→ **Given exercise**
Don't include pictures. Quote the lines below from the first through the line that contains "scene.camera = cam".

>> begin

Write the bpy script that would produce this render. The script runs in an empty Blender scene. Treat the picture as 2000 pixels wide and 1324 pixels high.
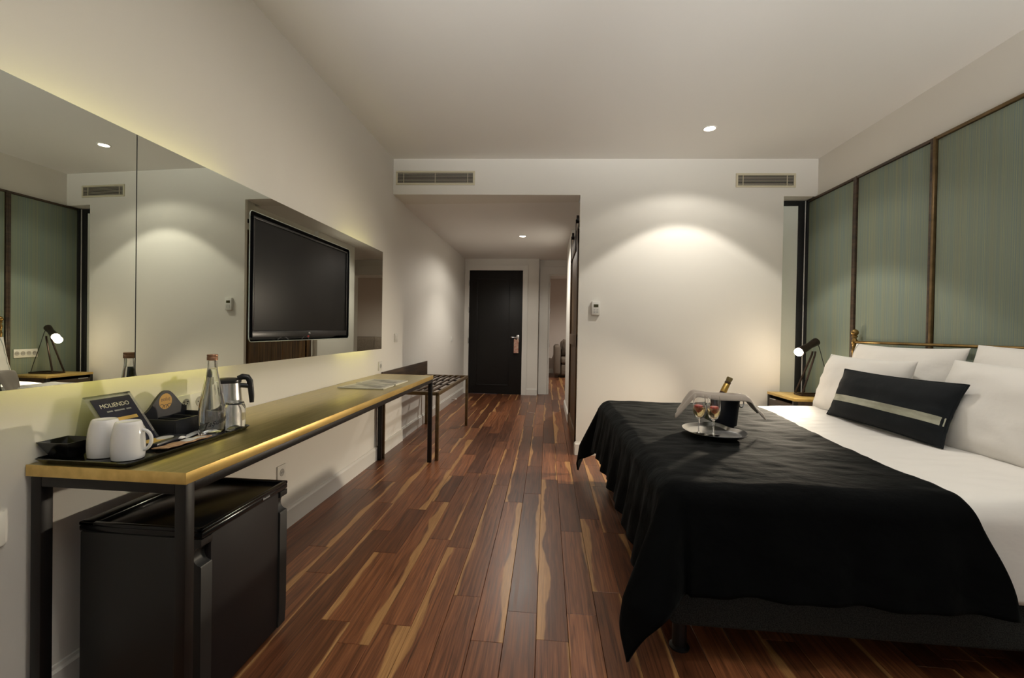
import bpy, bmesh, math, random
from mathutils import Vector, Matrix, noise
random.seed(7)
PI = math.pi
scene = bpy.context.scene
COL = scene.collection

# ------------------------------------------------------------------ camera
F_PX, TH, RO, PIT, CX, CY, CAM_H = 893.883, .1025, .0166, -.0096, 975.854, 652.031, 1.156
def cam_axes():
    right = Vector((math.cos(TH), math.sin(TH), 0)); fwd = Vector((-math.sin(TH), math.cos(TH), 0)); down = Vector((0, 0, -1))
    c, s = math.cos(PIT), math.sin(PIT)
    down, fwd = down*c + fwd*s, fwd*c - down*s
    c, s = math.cos(RO), math.sin(RO)
    right, down = right*c - down*s, right*s + down*c
    return right, down, fwd
cd = bpy.data.cameras.new('camera'); cam = bpy.data.objects.new('camera', cd); COL.objects.link(cam)
r_, d_, f_ = cam_axes()
mw = Matrix.Identity(4)
for i in range(3):
    mw[i][0] = r_[i]; mw[i][1] = -d_[i]; mw[i][2] = -f_[i]
mw[2][3] = CAM_H
cam.matrix_world = mw
cd.sensor_width = 36; cd.lens = F_PX*36/2000
cd.shift_x = (1000-CX)/2000; cd.shift_y = (CY-662)/2000
cd.clip_start = .02; cd.clip_end = 60
scene.camera = cam

# ------------------------------------------------------------------ world, view, large lights
w = bpy.data.worlds.new('world'); scene.world = w; w.use_nodes = True
w.node_tree.nodes['Background'].inputs[0].default_value = (.55, .6, .7, 1)
w.node_tree.nodes['Background'].inputs[1].default_value = .25
vs = scene.view_settings
vs.view_transform = 'Standard'; vs.look = 'None'; vs.exposure = 0.82; vs.gamma = 1; vs.use_curve_mapping = False
WIN_POWER = 2
la = bpy.data.lights.new('window_fill', 'AREA'); la.shape = 'RECTANGLE'; la.size = 2.9; la.size_y = 2.0
la.energy = WIN_POWER; la.color = (1, .93, .83)
lo = bpy.data.objects.new('window_fill', la); COL.objects.link(lo)
lo.location = (.45, -1.72, 1.4); lo.rotation_euler = (PI/2, 0, 0)   # added fill light outside the unseen window, shines into the room (+Y)

# ------------------------------------------------------------------ materials
def mat(name, col, rough=.5, metal=0., **kw):
    m = bpy.data.materials.new(name); m.use_nodes = True
    b = m.node_tree.nodes['Principled BSDF']
    b.inputs['Base Color'].default_value = (*col, 1); b.inputs['Roughness'].default_value = rough; b.inputs['Metallic'].default_value = metal
    for k, v in kw.items(): b.inputs[k.replace('_', ' ')].default_value = v
    return m
def s2l(*c):
    return tuple((x/255/12.92 if x/255 <= .04045 else ((x/255+.055)/1.055)**2.4) for x in c)
def nodes(m): return m.node_tree.nodes, m.node_tree.links, m.node_tree.nodes['Principled BSDF']
def add_noise(m, scale=(8, 8, 8), detail=4, c0=None, c1=None, bump=0., dist=.002, lo=.35, hi=.65, coord='Object', rough=None):
    N, L, b = nodes(m)
    tc = N.new('ShaderNodeTexCoord'); mp = N.new('ShaderNodeMapping'); mp.inputs['Scale'].default_value = scale
    nz = N.new('ShaderNodeTexNoise'); nz.inputs['Scale'].default_value = 1; nz.inputs['Detail'].default_value = detail
    L.new(tc.outputs[coord], mp.inputs[0]); L.new(mp.outputs[0], nz.inputs[0])
    if c0:
        rp = N.new('ShaderNodeValToRGB'); rp.color_ramp.elements[0].position = lo; rp.color_ramp.elements[1].position = hi
        rp.color_ramp.elements[0].color = (*c0, 1); rp.color_ramp.elements[1].color = (*c1, 1)
        L.new(nz.outputs[0], rp.inputs[0]); L.new(rp.outputs[0], b.inputs['Base Color'])
    if bump:
        bp = N.new('ShaderNodeBump'); bp.inputs['Strength'].default_value = bump; bp.inputs['Distance'].default_value = dist
        L.new(nz.outputs[0], bp.inputs['Height']); L.new(bp.outputs[0], b.inputs['Normal'])
    if rough:
        mr = N.new('ShaderNodeMapRange'); mr.inputs[3].default_value = rough[0]; mr.inputs[4].default_value = rough[1]
        L.new(nz.outputs[0], mr.inputs[0]); L.new(mr.outputs[0], b.inputs['Roughness'])
    return m
def emit(name, col, strength):
    m = bpy.data.materials.new(name); m.use_nodes = True
    b = m.node_tree.nodes['Principled BSDF']; b.inputs['Base Color'].default_value = (0, 0, 0, 1)
    b.inputs['Emission Color'].default_value = (*col, 1); b.inputs['Emission Strength'].default_value = strength
    return m
def glass(name, col=(1, 1, 1), rough=0., ior=1.45):
    return mat(name, col, rough, 0, Transmission_Weight=1., IOR=ior)
def thin_glass(name, tint=(.96, .98, .97), gloss=.1):
    m = bpy.data.materials.new(name); m.use_nodes = True; N, L = m.node_tree.nodes, m.node_tree.links
    N.remove(N['Principled BSDF']); out = N['Material Output']
    t = N.new('ShaderNodeBsdfTransparent'); t.inputs[0].default_value = (*tint, 1)
    g = N.new('ShaderNodeBsdfGlossy'); g.inputs['Roughness'].default_value = .02; g.inputs[0].default_value = (1, 1, 1, 1)
    mx = N.new('ShaderNodeMixShader'); lw = N.new('ShaderNodeLayerWeight'); lw.inputs[0].default_value = .25
    mt = N.new('ShaderNodeMath'); mt.operation = 'MULTIPLY_ADD'; mt.inputs[1].default_value = .8; mt.inputs[2].default_value = gloss*.4
    L.new(lw.outputs['Fresnel'], mt.inputs[0]); L.new(mt.outputs[0], mx.inputs[0])
    L.new(t.outputs[0], mx.inputs[1]); L.new(g.outputs[0], mx.inputs[2]); L.new(mx.outputs[0], out.inputs[0])
    return m

WALL = add_noise(mat('wall_paint', (.76, .735, .68), .75), (55, 55, 55), 3, bump=.08, dist=.001)
CEIL = mat('ceiling_paint', (.83, .815, .785), .8)
TRIM = mat('trim_paint', (.76, .74, .69), .4)
BRASS = add_noise(mat('brushed_brass', (.55, .45, .18), .3, .9), (60, 3, 60), 4, (.50, .42, .16), (.62, .52, .22), rough=(.24, .36))
BRASS_EDGE = add_noise(mat('brass_edge', (.50, .34, .12), .38, .65), (30, 6, 30), 4, (.66, .45, .14), (.80, .57, .20))
BLACKMETAL = mat('black_steel', (.009, .0075, .007), .42, 0, Specular_IOR_Level=.3)
BRONZE = add_noise(mat('bronze_steel', (.16, .105, .045), .4, .7), (20, 4, 20), 3, (.13, .085, .035), (.20, .13, .06))
DARKWOOD = add_noise(mat('dark_stained_wood', (.06, .035, .02), .4), (40, 3, 40), 5, (.022, .012, .007), (.075, .043, .022), bump=.1)
BARNWOOD = add_noise(mat('barn_door_wood', (.09, .045, .015), .45), (60, 60, 2.5), 6, (.03, .013, .005), (.16, .085, .028), bump=.15)
DOORBLACK = mat('door_lacquer', (.011, .010, .0095), .45, 0, Specular_IOR_Level=.3)
FRIDGE = mat('fridge_black', (.024, .024, .023), .45, 0, Specular_IOR_Level=.3)
FRIDGE_D = mat('fridge_door_black', (.017, .014, .014), .55, 0, Specular_IOR_Level=.25)
FRIDGE_G = mat('fridge_gloss', (.006, .006, .0065), .2, 0, Specular_IOR_Level=.3)
MIRROR = mat('mirror_silver', (.60, .62, .55), .0, 1.)
MIRROR_EDGE = mat('mirror_edge', (.25, .3, .27), .2, .3)
BLACKPLASTIC = mat('black_plastic', (.008, .008, .009), .3)
MATTEBLACK = mat('matte_black', (.006, .006, .006), .7)
SCREEN = mat('tv_screen', (.004, .004, .0042), .42, 0, Specular_IOR_Level=.28)
CHROME = mat('polished_steel', (.75, .75, .76), .12, 1.)
STEEL = add_noise(mat('brushed_steel', (.62, .61, .6), .25, 1.), (4, 4, 90), 3, rough=(.18, .32))
WHITEPL = mat('white_plastic', (.72, .71, .66), .35)
CERAMIC = mat('white_ceramic', (.78, .77, .76), .12)
LINEN = add_noise(mat('white_linen', (.80, .775, .735), .85, Sheen_Weight=.15), (5, 9, 9), 4, bump=.35, dist=.012)
LINEN_P = add_noise(mat('pillow_linen', (.78, .755, .715), .85), (9, 9, 9), 4, bump=.3, dist=.01)
def throw_material():
    m = mat('black_plush', (.0010, .0013, .0016), .85, 0, Specular_IOR_Level=.08, Sheen_Weight=.22, Sheen_Roughness=.45)
    m.node_tree.nodes['Principled BSDF'].inputs['Sheen Tint'].default_value = (.62, .70, .68, 1)
    add_noise(m, (9, 14, 12), 7, bump=.40, dist=.02)
    N, L, b = nodes(m)
    tc = N.new('ShaderNodeTexCoord'); nz = N.new('ShaderNodeTexNoise'); nz.inputs['Scale'].default_value = 9; nz.inputs['Detail'].default_value = 5
    mp = N.new('ShaderNodeMapping'); mp.inputs['Scale'].default_value = (.7, 2.2, 1)
    mr = N.new('ShaderNodeMapRange'); mr.inputs[1].default_value = .35; mr.inputs[2].default_value = .7; mr.inputs[3].default_value = .0; mr.inputs[4].default_value = .06
    L.new(tc.outputs['Object'], mp.inputs[0]); L.new(mp.outputs[0], nz.inputs[0]); L.new(nz.outputs[0], mr.inputs[0]); L.new(mr.outputs[0], b.inputs['Sheen Weight'])
    return m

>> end

→ **Solution for this problem**
Write the bpy script that would produce this render. The script runs in an empty Blender scene. Treat the picture as 2000 pixels wide and 1324 pixels high.
import bpy, bmesh, math, random
from mathutils import Vector, Matrix, noise
random.seed(7)
PI = math.pi
scene = bpy.context.scene
COL = scene.collection

# ------------------------------------------------------------------ camera
F_PX, TH, RO, PIT, CX, CY, CAM_H = 893.883, .1025, .0166, -.0096, 975.854, 652.031, 1.156
def cam_axes():
    right = Vector((math.cos(TH), math.sin(TH), 0)); fwd = Vector((-math.sin(TH), math.cos(TH), 0)); down = Vector((0, 0, -1))
    c, s = math.cos(PIT), math.sin(PIT)
    down, fwd = down*c + fwd*s, fwd*c - down*s
    c, s = math.cos(RO), math.sin(RO)
    right, down = right*c - down*s, right*s + down*c
    return right, down, fwd
cd = bpy.data.cameras.new('camera'); cam = bpy.data.objects.new('camera', cd); COL.objects.link(cam)
r_, d_, f_ = cam_axes()
mw = Matrix.Identity(4)
for i in range(3):
    mw[i][0] = r_[i]; mw[i][1] = -d_[i]; mw[i][2] = -f_[i]
mw[2][3] = CAM_H
cam.matrix_world = mw
cd.sensor_width = 36; cd.lens = F_PX*36/2000
cd.shift_x = (1000-CX)/2000; cd.shift_y = (CY-662)/2000
cd.clip_start = .02; cd.clip_end = 60
scene.camera = cam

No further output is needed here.